DIPP officials said the issue was about reading the fineprint of Press Notes 2, 3 and 4 issued in 2009. The foreign investment cap in banks remains 74 per cent. However, the rule says it’s only automatically okayed till 49 per cent. Once it exceeds that limit, government approval is required, they added.
The press notes changed the way foreign investment was calculated in an entity, by including various types of investment from abroad — FDI, FII, NRI, ADR, GDR and FCCBs — in foreign investment.
This led to ICICI and HDFC losing their tag of Indian-owned banks.
Speculation on the government mulling a proposal to reduce the cap on foreign investment in private sector banks is doing the rounds after RBI mooted such a proposal in the discussion paper.
“Since the objective is to create strong banking entities and a diversified banking sector which includes public sector banks, domestically owned private banks and foreign owned banks, aggregate non-resident investment including FDI, NRI and FII in these banks could be capped at a suitable level below 50 per cent, “ says the paper, floated in August last year.
It said a foreign investment limit below 50 per cent could be locked at that level for the initial 10 years.
Even though the proposal was mooted for new banks, if allowed entry, analysts believe separate norms on foreign investment rules, for new and existing private sector banks, respectively, are unlikely.

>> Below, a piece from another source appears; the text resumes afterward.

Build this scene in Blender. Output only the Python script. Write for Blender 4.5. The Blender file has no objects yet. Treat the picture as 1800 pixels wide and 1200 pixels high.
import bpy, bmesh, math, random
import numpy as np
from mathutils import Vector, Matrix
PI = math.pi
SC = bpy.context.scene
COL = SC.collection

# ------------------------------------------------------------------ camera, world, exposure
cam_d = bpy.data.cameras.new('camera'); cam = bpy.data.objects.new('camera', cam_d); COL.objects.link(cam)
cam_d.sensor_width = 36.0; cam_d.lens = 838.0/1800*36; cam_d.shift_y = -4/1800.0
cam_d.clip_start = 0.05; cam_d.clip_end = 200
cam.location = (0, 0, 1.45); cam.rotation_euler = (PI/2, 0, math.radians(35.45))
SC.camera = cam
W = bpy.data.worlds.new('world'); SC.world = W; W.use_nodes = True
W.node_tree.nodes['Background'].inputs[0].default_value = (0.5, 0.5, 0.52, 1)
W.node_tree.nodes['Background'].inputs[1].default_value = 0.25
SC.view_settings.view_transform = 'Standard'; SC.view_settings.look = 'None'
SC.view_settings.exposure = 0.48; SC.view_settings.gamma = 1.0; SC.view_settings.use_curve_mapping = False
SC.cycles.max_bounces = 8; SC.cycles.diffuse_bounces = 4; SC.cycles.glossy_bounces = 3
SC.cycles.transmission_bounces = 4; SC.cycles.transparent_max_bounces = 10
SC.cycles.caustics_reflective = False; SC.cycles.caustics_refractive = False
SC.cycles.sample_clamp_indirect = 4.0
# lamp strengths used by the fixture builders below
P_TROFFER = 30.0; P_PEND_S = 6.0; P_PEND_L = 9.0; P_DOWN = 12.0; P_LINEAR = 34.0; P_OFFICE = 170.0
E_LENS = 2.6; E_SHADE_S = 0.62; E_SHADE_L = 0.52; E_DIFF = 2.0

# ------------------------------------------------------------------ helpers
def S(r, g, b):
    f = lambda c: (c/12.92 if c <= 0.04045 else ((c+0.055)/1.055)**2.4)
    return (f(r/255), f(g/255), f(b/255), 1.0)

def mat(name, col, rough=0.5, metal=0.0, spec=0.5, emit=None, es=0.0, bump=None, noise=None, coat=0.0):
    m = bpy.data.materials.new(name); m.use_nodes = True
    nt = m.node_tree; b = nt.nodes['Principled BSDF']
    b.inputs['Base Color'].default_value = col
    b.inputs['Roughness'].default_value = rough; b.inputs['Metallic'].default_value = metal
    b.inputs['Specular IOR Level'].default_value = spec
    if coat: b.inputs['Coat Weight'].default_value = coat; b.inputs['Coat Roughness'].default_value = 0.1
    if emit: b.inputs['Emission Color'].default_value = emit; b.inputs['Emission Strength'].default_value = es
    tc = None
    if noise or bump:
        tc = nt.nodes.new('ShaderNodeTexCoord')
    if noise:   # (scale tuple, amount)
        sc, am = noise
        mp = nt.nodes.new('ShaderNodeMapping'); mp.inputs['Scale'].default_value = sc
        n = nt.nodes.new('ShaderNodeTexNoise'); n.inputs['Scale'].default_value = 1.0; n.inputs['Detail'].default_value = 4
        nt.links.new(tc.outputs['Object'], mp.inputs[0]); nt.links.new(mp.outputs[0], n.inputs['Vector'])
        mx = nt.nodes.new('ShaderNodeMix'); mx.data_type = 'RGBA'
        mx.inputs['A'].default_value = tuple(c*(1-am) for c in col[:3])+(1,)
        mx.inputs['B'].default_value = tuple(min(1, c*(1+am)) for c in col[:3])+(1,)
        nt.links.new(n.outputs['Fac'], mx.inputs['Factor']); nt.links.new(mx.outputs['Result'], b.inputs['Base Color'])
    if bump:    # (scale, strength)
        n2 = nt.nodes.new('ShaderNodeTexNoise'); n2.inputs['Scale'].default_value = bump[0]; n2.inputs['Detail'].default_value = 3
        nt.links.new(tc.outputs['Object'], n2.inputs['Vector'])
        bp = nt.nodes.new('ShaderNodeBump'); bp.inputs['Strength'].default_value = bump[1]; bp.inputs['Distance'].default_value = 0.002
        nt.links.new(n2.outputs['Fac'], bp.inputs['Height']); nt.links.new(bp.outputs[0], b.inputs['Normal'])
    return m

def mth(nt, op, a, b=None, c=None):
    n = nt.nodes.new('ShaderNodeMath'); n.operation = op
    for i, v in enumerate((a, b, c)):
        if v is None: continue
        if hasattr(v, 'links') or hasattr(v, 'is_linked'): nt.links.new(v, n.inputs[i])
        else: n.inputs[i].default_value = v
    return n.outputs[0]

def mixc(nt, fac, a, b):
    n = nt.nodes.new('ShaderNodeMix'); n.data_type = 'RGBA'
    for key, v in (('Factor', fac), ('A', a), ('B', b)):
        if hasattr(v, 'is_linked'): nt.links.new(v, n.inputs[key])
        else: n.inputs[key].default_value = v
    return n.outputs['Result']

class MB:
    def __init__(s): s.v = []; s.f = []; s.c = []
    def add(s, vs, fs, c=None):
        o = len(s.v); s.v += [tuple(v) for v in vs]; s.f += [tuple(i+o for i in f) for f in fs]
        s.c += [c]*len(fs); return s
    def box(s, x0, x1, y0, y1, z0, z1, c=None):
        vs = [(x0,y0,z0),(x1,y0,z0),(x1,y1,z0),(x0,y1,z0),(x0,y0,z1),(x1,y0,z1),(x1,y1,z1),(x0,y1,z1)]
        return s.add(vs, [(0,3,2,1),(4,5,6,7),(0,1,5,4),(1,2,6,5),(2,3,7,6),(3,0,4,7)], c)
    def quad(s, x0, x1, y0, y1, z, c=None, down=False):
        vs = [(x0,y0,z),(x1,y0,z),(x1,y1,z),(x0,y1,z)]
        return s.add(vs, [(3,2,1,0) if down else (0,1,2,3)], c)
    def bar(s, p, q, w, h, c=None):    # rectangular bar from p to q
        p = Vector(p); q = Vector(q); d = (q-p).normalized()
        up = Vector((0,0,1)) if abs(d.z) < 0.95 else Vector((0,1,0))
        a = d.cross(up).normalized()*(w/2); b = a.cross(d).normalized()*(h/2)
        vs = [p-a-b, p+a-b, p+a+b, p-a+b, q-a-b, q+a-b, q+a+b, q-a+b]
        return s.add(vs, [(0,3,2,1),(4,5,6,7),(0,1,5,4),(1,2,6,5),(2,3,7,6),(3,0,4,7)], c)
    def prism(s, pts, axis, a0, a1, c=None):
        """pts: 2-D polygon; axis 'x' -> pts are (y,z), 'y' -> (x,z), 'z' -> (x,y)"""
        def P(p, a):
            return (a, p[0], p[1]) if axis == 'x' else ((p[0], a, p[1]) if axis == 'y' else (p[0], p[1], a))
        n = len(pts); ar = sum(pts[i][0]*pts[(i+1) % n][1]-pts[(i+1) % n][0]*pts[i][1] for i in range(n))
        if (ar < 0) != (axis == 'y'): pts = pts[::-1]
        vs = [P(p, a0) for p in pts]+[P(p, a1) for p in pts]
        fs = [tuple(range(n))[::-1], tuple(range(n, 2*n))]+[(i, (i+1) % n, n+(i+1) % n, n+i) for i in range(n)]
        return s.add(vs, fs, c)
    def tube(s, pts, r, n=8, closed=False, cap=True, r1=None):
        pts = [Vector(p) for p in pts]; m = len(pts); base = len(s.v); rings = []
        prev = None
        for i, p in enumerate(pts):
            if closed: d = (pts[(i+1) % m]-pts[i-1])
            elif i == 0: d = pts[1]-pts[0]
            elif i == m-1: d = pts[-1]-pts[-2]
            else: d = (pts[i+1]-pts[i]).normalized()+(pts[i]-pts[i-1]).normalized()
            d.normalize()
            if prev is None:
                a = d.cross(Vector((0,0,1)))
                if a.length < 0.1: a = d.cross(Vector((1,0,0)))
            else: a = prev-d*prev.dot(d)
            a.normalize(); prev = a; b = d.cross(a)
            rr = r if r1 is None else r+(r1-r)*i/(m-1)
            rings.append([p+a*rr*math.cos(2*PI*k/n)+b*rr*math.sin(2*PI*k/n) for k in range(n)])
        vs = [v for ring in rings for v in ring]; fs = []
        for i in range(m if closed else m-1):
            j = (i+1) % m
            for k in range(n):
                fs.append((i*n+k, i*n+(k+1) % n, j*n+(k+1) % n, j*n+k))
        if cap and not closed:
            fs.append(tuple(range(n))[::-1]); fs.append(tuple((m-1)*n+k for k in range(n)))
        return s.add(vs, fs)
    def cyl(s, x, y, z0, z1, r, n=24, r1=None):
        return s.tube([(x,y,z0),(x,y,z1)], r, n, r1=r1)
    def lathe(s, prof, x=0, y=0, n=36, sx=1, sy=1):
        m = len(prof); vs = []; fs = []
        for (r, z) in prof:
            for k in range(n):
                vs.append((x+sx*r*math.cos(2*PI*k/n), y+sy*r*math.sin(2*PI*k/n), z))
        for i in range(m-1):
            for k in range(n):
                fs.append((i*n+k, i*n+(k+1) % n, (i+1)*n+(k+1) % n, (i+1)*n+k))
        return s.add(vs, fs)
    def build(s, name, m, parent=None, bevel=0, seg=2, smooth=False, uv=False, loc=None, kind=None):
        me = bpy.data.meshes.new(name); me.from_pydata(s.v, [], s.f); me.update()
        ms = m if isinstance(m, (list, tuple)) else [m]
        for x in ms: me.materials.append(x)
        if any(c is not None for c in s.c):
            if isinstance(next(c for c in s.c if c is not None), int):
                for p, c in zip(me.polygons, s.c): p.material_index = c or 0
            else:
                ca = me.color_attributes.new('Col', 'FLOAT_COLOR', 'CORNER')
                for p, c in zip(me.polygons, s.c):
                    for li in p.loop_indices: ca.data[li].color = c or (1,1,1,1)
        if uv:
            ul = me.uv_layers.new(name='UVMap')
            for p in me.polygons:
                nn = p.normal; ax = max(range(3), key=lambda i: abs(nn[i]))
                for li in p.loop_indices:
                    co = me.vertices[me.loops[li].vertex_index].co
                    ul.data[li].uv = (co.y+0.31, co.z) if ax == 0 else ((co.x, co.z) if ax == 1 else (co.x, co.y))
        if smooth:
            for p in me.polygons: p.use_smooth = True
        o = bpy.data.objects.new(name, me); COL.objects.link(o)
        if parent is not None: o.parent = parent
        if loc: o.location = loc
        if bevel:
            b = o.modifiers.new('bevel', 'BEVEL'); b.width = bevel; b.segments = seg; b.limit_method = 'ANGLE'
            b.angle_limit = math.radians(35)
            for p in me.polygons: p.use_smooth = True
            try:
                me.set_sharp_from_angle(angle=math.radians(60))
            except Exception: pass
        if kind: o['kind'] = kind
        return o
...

The paper gave pros and cons of such a proposal and noted such a policy would contravene the existing rules that cap foreign investment in private sector banks to 74 per cent. The feedback received was also mixed. While feedback from non-bank financial companies said prescribing a cap below 50 per cent was incongruous with foreign investment in the NBFC sector permitted up to 100 per cent, those from industry associations had mixed reactions.